**Stated goal:**
Return all lines with the word "Blender" in them.

**Exercise data:**
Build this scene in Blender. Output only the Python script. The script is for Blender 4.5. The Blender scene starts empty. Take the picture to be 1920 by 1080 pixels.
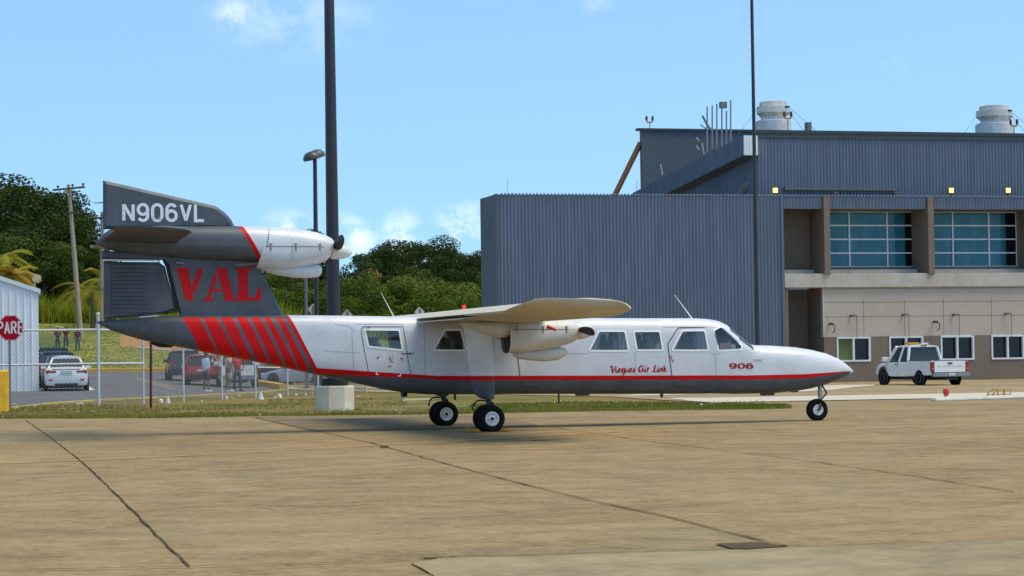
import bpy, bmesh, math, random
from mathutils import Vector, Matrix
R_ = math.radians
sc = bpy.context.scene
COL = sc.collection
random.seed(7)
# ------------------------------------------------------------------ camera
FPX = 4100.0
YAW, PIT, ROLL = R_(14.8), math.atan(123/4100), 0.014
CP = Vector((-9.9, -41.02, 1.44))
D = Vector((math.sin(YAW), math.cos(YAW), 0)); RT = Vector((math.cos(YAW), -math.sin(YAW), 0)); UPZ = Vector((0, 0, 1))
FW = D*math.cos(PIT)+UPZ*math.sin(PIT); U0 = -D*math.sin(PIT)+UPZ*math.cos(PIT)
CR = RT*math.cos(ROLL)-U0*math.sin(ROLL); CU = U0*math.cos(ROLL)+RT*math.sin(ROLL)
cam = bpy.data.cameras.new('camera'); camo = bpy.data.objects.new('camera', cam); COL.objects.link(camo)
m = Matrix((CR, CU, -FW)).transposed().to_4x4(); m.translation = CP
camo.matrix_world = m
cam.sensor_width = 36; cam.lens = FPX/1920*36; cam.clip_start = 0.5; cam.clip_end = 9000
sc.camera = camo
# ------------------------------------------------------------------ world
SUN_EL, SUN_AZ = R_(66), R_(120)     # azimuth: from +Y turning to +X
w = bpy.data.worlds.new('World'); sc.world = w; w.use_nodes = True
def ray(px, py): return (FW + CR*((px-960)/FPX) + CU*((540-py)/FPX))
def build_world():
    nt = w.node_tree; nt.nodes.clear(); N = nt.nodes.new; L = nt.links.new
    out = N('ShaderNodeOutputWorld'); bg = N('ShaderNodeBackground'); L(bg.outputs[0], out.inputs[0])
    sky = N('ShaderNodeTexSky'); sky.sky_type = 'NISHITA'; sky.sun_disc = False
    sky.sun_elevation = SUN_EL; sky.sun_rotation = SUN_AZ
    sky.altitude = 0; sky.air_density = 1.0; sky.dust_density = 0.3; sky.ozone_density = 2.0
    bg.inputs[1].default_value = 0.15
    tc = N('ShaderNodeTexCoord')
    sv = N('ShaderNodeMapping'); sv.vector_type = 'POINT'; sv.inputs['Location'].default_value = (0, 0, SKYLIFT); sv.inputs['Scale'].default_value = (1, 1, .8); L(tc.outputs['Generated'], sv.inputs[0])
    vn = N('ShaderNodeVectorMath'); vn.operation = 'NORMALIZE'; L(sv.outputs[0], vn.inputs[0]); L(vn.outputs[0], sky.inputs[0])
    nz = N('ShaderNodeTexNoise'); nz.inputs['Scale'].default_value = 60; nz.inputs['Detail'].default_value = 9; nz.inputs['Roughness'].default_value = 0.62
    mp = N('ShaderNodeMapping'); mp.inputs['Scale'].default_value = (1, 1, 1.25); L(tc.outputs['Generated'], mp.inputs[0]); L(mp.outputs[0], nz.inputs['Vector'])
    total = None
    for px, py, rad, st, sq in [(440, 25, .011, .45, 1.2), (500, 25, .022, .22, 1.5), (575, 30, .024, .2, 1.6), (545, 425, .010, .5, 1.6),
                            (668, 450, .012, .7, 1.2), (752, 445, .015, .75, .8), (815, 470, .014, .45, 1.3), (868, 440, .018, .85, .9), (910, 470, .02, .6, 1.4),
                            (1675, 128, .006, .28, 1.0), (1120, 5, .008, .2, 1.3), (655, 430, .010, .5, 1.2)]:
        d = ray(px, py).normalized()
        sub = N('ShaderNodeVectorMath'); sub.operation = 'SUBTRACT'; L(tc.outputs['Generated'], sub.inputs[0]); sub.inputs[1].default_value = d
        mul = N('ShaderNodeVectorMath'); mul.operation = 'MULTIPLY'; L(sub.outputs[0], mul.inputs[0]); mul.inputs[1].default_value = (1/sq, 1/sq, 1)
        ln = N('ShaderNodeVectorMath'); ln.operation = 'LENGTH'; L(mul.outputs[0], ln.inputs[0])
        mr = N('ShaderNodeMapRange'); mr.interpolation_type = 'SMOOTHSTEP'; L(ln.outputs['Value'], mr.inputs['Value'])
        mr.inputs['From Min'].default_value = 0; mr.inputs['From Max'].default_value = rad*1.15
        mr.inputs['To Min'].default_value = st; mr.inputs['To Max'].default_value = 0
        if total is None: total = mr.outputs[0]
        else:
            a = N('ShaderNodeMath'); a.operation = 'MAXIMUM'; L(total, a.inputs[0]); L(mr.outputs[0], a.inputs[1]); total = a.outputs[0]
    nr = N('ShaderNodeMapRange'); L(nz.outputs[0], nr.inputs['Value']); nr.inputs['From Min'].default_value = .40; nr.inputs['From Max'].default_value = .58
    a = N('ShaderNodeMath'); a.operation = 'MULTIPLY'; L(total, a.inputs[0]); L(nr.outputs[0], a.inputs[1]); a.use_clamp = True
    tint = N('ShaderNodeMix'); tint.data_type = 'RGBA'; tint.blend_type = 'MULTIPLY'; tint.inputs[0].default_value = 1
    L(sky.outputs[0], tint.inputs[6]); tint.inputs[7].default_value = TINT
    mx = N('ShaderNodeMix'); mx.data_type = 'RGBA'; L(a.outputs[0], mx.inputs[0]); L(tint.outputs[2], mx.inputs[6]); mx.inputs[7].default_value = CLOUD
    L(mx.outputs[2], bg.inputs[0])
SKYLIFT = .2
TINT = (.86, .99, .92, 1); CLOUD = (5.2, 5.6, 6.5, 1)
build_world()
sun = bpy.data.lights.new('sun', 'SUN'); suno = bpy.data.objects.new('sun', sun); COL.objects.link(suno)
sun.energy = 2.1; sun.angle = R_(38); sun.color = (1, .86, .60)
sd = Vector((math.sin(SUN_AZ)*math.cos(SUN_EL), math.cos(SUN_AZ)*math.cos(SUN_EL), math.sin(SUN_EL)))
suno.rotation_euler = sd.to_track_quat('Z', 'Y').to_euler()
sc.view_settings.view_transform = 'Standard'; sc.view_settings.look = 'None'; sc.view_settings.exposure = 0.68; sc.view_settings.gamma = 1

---

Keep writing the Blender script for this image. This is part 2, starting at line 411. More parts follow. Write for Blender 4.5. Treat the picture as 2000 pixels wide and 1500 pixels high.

---

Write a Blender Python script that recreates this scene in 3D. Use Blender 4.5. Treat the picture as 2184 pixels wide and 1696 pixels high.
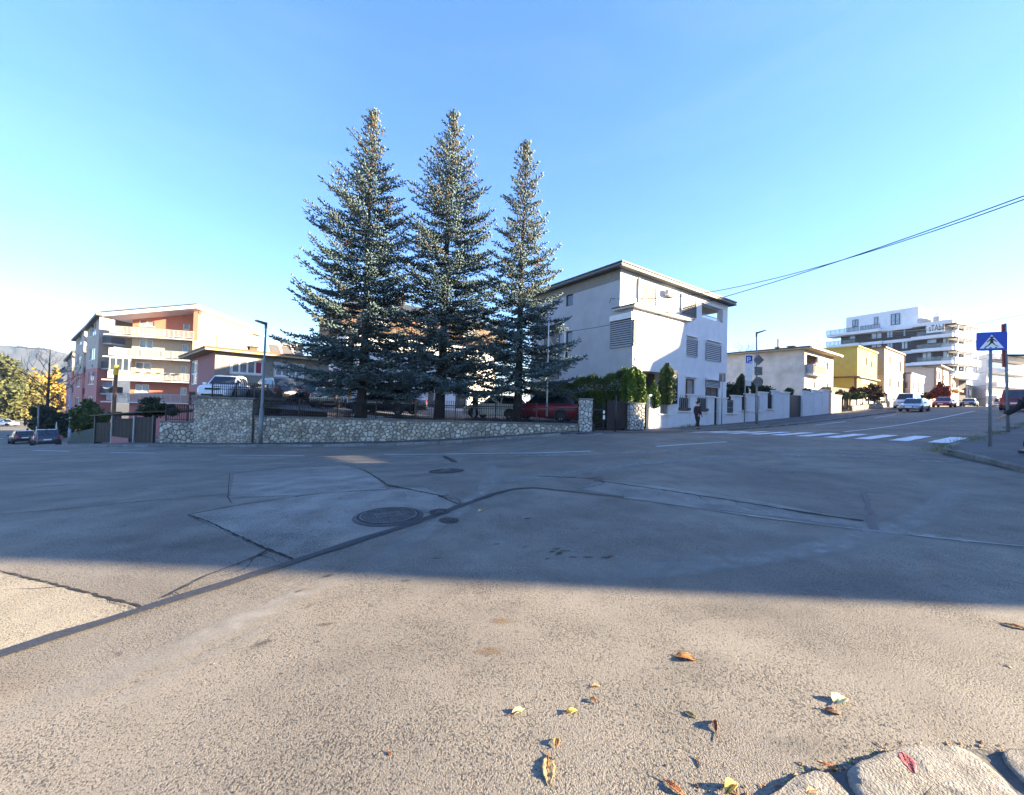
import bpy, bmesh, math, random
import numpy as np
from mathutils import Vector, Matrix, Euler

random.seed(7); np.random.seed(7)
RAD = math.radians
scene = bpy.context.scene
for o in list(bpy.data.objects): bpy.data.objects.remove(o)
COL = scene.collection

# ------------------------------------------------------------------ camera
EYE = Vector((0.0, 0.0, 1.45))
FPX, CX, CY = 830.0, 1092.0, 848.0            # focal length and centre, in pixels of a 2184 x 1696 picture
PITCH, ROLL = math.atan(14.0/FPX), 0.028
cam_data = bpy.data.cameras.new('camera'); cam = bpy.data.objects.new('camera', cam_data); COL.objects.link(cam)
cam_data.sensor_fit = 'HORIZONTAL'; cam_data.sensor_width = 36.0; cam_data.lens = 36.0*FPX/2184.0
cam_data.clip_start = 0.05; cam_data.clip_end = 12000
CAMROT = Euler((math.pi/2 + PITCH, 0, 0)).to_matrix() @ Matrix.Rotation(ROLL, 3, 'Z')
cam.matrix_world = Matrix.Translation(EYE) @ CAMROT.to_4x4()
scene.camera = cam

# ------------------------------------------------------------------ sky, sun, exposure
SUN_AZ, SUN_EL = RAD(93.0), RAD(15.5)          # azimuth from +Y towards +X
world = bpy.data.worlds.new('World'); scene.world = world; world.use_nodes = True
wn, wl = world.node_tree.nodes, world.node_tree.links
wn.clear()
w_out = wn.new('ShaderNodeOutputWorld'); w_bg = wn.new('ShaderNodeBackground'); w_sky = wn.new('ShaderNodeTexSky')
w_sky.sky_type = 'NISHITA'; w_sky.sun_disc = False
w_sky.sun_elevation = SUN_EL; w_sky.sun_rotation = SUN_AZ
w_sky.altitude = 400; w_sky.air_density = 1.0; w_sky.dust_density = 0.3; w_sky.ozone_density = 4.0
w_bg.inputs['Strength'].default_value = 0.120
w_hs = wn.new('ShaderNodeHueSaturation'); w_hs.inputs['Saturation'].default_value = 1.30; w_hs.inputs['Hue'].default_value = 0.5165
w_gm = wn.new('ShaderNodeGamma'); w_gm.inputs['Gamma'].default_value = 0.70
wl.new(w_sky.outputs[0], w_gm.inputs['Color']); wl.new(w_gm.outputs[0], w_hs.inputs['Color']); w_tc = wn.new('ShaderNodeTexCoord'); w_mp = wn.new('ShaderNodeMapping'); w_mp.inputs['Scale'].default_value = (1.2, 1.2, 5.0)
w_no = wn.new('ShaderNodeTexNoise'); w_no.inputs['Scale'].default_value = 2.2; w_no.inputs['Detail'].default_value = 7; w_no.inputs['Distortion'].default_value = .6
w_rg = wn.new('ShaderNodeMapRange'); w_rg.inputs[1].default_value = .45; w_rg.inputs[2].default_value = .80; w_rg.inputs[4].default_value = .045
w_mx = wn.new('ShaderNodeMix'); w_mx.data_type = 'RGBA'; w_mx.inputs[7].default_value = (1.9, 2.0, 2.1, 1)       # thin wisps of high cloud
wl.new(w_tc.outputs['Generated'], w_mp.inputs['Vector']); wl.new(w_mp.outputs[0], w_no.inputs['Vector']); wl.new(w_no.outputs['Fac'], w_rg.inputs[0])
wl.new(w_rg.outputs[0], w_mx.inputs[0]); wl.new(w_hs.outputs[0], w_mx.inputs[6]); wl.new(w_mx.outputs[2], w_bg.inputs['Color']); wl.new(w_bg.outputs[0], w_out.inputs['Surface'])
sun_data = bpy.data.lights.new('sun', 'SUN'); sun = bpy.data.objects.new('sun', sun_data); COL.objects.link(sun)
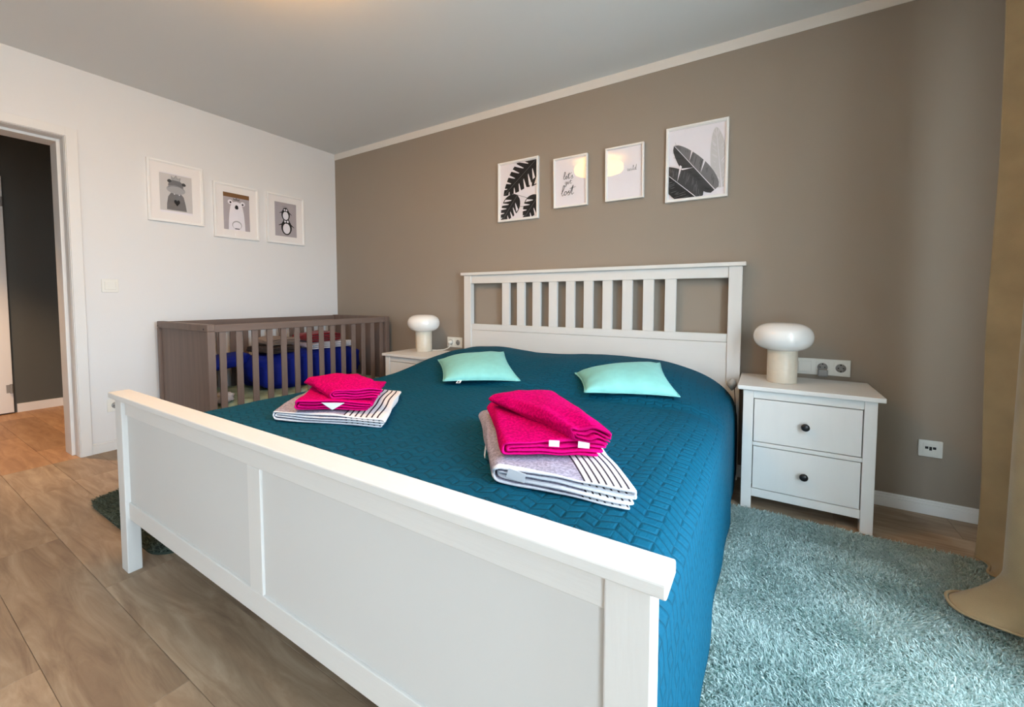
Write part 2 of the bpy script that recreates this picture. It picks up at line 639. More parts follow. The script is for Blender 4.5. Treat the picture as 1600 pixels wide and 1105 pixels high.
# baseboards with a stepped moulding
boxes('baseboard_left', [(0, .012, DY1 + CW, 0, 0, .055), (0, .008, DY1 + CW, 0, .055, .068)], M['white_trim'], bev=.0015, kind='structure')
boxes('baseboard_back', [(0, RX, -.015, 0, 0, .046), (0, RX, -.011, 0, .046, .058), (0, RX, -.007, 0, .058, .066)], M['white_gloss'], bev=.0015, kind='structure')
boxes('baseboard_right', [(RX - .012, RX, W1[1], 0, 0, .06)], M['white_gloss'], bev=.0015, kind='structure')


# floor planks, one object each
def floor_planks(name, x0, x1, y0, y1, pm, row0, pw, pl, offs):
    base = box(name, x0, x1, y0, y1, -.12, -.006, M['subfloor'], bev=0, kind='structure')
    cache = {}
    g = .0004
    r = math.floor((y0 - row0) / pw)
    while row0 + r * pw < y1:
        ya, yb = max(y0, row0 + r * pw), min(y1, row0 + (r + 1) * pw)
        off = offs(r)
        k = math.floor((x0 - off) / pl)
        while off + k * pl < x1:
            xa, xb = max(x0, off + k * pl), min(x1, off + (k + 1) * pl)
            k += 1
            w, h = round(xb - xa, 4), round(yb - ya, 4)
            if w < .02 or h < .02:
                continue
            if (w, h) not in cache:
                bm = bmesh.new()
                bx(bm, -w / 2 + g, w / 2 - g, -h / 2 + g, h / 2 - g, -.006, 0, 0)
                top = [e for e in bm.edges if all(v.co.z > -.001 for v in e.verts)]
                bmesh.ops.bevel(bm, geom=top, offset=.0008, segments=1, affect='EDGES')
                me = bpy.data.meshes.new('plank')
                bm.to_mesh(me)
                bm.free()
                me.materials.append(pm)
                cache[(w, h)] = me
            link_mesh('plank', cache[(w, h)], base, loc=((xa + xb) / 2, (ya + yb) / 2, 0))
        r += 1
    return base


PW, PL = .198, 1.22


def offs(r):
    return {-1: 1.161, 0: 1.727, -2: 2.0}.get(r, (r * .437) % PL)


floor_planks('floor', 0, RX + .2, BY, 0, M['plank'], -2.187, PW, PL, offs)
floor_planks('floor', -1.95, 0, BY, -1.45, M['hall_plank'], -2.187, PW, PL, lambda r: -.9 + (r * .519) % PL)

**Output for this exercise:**
Build this scene in Blender. Output only the Python script. The script is for Blender 4.5. The Blender scene starts empty. Take the picture to be 1920 by 1080 pixels.
Keep writing the Blender script for this image. This is part 2, starting at line 411. More parts follow. Write for Blender 4.5. Treat the picture as 2000 pixels wide and 1500 pixels high.
Write a Blender Python script that recreates this scene in 3D. Use Blender 4.5. Treat the picture as 2184 pixels wide and 1696 pixels high.
Write part 2 of the bpy script that recreates this picture. It picks up at line 639. More parts follow. The script is for Blender 4.5. Treat the picture as 1600 pixels wide and 1105 pixels high.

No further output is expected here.